Scene script records
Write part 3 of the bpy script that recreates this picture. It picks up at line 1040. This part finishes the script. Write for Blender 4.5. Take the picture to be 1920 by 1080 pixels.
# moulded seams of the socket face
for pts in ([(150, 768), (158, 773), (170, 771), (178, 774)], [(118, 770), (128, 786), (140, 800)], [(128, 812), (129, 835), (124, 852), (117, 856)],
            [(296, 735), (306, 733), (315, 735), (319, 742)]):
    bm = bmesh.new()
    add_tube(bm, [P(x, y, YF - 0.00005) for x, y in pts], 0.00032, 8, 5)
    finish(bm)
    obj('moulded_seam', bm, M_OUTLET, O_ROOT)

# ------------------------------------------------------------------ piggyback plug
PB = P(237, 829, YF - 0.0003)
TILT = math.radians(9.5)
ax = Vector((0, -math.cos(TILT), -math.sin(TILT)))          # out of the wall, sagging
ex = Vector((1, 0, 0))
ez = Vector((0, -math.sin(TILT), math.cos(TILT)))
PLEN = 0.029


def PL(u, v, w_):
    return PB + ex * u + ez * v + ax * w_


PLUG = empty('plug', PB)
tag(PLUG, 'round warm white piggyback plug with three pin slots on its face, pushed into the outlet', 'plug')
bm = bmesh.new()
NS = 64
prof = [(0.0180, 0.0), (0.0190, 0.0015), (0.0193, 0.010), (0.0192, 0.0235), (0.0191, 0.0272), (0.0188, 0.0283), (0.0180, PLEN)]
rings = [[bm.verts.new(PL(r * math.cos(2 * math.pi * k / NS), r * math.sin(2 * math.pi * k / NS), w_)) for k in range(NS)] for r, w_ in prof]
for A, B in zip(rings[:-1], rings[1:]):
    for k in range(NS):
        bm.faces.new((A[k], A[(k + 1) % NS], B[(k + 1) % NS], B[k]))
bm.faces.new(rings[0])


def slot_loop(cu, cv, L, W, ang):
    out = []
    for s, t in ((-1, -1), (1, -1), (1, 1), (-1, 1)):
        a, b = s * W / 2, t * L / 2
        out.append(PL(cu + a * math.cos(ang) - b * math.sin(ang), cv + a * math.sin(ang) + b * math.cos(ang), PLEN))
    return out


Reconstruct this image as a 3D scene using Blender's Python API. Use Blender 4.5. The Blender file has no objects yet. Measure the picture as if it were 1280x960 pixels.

WHAT IS NEEDED:
The records above are to be copied in full, exactly as written.

FINISHED ANSWER:
Write part 3 of the bpy script that recreates this picture. It picks up at line 1040. This part finishes the script. Write for Blender 4.5. Take the picture to be 1920 by 1080 pixels.
# moulded seams of the socket face
for pts in ([(150, 768), (158, 773), (170, 771), (178, 774)], [(118, 770), (128, 786), (140, 800)], [(128, 812), (129, 835), (124, 852), (117, 856)],
            [(296, 735), (306, 733), (315, 735), (319, 742)]):
    bm = bmesh.new()
    add_tube(bm, [P(x, y, YF - 0.00005) for x, y in pts], 0.00032, 8, 5)
    finish(bm)
    obj('moulded_seam', bm, M_OUTLET, O_ROOT)

# ------------------------------------------------------------------ piggyback plug
PB = P(237, 829, YF - 0.0003)
TILT = math.radians(9.5)
ax = Vector((0, -math.cos(TILT), -math.sin(TILT)))          # out of the wall, sagging
ex = Vector((1, 0, 0))
ez = Vector((0, -math.sin(TILT), math.cos(TILT)))
PLEN = 0.029


def PL(u, v, w_):
    return PB + ex * u + ez * v + ax * w_


PLUG = empty('plug', PB)
tag(PLUG, 'round warm white piggyback plug with three pin slots on its face, pushed into the outlet', 'plug')
bm = bmesh.new()
NS = 64
prof = [(0.0180, 0.0), (0.0190, 0.0015), (0.0193, 0.010), (0.0192, 0.0235), (0.0191, 0.0272), (0.0188, 0.0283), (0.0180, PLEN)]
rings = [[bm.verts.new(PL(r * math.cos(2 * math.pi * k / NS), r * math.sin(2 * math.pi * k / NS), w_)) for k in range(NS)] for r, w_ in prof]
for A, B in zip(rings[:-1], rings[1:]):
    for k in range(NS):
        bm.faces.new((A[k], A[(k + 1) % NS], B[(k + 1) % NS], B[k]))
bm.faces.new(rings[0])


def slot_loop(cu, cv, L, W, ang):
    out = []
    for s, t in ((-1, -1), (1, -1), (1, 1), (-1, 1)):
        a, b = s * W / 2, t * L / 2
        out.append(PL(cu + a * math.cos(ang) - b * math.sin(ang), cv + a * math.sin(ang) + b * math.cos(ang), PLEN))
    return out


Reconstruct this image as a 3D scene using Blender's Python API. Use Blender 4.5. The Blender file has no objects yet. Measure the picture as if it were 1280x960 pixels.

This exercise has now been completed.